Material provided —
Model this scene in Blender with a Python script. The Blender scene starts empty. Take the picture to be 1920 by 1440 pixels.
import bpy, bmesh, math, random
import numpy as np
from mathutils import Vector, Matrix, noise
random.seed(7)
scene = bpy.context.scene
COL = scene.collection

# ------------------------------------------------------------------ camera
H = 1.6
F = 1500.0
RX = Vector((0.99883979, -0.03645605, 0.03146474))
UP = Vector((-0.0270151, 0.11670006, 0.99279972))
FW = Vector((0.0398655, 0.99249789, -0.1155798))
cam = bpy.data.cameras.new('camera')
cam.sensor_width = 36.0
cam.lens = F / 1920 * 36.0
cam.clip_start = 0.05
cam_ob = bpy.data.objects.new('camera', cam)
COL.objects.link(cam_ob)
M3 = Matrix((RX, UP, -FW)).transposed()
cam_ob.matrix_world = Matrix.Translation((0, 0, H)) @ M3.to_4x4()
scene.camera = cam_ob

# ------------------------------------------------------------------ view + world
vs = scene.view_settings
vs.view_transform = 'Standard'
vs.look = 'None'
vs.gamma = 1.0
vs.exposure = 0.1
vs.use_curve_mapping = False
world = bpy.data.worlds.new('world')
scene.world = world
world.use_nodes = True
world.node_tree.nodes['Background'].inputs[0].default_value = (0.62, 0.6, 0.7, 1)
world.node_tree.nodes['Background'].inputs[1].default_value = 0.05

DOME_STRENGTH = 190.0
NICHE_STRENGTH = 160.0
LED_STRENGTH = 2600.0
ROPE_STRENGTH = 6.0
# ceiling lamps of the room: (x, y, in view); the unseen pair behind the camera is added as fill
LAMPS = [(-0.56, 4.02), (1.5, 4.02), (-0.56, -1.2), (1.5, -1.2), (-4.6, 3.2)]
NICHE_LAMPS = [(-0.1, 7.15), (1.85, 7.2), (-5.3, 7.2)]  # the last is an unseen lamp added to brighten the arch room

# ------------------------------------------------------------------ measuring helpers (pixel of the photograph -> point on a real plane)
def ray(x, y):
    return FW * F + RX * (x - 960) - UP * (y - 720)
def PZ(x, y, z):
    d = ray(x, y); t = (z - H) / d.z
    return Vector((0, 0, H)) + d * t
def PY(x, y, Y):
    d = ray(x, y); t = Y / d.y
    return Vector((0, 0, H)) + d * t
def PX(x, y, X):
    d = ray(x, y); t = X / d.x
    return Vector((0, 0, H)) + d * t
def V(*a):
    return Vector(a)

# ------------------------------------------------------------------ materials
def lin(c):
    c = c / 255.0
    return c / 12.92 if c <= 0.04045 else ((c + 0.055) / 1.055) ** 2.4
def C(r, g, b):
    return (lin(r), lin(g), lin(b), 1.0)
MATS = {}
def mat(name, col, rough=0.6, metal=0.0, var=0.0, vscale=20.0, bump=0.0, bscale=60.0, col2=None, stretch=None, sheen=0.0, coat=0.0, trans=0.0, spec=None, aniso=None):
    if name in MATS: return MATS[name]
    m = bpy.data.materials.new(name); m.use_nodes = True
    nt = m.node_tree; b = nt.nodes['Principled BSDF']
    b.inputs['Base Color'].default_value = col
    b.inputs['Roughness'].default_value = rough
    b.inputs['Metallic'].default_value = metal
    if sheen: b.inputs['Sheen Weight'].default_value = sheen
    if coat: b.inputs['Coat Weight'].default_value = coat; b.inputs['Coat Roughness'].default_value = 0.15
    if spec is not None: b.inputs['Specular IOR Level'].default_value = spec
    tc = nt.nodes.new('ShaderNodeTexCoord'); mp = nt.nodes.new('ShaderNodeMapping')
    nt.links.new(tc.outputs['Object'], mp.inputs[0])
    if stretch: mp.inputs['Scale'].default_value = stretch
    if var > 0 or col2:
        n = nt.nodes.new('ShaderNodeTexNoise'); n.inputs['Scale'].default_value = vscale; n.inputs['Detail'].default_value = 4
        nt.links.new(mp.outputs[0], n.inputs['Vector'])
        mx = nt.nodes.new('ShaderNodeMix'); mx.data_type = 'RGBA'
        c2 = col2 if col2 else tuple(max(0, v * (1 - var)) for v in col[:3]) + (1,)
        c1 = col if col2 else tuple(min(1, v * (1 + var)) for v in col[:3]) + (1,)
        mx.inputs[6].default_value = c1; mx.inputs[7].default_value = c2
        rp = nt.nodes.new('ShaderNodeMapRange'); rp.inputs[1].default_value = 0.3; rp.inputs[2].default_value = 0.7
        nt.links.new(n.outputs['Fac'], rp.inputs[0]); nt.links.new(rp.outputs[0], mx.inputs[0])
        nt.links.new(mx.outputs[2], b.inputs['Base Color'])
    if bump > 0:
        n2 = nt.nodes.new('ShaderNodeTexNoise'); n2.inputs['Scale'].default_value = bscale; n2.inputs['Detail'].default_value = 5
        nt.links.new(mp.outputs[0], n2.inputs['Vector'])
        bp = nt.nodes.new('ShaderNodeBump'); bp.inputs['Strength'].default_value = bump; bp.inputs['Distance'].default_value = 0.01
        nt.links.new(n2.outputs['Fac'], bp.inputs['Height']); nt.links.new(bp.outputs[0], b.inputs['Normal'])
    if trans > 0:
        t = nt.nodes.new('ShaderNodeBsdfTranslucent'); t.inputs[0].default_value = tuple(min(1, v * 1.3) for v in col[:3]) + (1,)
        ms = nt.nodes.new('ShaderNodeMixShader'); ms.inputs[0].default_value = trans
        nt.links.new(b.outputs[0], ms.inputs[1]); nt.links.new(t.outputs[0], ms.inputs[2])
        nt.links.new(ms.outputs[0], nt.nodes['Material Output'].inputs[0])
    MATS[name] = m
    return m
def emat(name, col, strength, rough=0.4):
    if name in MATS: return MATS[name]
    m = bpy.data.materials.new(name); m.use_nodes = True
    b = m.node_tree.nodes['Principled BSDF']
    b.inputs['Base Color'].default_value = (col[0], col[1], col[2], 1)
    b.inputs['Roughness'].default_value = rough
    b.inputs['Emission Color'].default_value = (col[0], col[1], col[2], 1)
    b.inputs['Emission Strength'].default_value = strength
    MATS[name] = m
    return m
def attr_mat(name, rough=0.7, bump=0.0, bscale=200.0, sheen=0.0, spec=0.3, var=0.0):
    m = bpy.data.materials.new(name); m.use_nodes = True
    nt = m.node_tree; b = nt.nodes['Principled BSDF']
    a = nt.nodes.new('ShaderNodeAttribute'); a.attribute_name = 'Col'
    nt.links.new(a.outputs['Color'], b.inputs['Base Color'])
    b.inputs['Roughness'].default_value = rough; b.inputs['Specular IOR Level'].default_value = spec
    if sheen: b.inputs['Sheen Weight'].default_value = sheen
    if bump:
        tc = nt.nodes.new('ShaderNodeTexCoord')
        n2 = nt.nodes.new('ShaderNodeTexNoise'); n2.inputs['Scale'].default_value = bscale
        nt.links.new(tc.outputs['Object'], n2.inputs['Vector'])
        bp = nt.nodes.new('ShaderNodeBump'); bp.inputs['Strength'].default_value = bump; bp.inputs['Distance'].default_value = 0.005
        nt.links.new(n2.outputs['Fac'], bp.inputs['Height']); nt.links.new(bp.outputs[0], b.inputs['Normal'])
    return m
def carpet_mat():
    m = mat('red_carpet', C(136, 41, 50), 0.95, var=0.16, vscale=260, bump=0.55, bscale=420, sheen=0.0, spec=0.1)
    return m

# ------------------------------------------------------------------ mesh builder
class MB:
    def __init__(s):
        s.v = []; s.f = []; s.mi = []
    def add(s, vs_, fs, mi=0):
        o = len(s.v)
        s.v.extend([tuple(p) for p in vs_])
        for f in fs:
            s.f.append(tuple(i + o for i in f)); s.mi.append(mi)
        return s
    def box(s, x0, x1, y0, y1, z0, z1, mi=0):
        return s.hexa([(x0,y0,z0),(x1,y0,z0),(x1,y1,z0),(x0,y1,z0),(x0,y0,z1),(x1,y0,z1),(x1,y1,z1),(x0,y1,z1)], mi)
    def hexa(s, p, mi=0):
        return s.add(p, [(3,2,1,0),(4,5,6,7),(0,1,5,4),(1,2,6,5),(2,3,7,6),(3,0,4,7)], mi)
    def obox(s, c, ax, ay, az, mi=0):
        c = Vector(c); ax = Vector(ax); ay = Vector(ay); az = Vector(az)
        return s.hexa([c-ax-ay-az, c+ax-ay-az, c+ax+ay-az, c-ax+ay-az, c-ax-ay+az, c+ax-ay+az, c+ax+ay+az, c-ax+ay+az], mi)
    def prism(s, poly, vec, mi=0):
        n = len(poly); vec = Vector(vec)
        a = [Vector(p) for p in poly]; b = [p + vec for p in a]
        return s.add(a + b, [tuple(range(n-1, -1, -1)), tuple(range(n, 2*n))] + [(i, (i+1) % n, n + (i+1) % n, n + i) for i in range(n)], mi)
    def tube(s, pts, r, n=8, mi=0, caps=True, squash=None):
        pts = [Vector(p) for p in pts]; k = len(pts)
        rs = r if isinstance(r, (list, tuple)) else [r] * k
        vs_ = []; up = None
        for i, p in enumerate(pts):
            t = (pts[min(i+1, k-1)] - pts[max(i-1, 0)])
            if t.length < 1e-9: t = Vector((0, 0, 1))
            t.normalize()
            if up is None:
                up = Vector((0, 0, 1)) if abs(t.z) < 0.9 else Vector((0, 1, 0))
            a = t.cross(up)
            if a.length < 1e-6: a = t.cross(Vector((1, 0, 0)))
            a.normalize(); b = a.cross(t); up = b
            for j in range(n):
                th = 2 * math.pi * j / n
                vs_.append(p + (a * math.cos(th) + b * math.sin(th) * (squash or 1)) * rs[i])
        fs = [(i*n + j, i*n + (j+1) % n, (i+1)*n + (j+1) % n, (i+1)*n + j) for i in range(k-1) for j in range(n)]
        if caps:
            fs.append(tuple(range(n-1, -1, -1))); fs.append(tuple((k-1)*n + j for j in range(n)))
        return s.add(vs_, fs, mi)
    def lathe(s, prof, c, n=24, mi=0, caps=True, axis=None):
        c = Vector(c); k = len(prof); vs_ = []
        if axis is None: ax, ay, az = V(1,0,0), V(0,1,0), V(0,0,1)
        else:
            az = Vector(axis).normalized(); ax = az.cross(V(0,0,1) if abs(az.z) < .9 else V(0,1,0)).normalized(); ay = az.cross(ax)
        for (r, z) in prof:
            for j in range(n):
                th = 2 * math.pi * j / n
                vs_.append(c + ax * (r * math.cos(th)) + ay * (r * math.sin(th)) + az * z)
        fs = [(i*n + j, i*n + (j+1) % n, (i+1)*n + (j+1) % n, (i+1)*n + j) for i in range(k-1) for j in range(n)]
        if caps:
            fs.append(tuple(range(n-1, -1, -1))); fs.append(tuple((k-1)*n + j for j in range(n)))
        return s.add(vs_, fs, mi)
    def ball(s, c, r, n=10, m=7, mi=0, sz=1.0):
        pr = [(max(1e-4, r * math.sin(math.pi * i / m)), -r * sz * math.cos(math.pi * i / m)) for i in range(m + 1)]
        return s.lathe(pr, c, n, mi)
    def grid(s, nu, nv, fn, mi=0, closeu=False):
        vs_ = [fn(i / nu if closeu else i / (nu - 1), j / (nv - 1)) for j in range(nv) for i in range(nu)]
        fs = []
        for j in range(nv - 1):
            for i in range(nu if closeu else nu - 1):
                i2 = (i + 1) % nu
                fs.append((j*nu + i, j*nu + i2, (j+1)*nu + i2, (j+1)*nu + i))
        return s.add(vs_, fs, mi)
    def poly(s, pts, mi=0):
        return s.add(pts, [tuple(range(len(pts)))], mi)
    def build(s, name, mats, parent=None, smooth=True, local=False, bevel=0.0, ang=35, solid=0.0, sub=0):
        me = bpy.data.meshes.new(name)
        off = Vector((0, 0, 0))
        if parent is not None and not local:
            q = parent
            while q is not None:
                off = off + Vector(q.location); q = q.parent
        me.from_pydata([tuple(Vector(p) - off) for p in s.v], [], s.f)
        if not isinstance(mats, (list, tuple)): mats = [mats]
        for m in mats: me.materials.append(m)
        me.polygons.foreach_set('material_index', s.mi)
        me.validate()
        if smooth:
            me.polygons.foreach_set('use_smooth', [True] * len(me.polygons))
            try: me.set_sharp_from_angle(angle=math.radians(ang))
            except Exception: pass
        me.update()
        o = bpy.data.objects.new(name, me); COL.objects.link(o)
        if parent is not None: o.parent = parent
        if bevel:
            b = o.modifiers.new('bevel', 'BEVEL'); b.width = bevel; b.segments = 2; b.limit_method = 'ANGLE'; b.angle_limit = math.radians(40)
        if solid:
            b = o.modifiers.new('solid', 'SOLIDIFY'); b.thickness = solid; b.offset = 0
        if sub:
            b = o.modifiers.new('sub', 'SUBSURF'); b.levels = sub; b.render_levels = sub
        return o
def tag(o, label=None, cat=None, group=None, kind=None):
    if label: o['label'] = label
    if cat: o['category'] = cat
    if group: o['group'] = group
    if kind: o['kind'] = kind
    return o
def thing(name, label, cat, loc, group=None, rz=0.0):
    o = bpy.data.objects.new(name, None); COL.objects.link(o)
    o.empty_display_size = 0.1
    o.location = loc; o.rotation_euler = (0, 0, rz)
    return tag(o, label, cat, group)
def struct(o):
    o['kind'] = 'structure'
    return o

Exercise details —
Give only a number: how many lines of the data hold the string "scene"?

Answer to the exercise —
6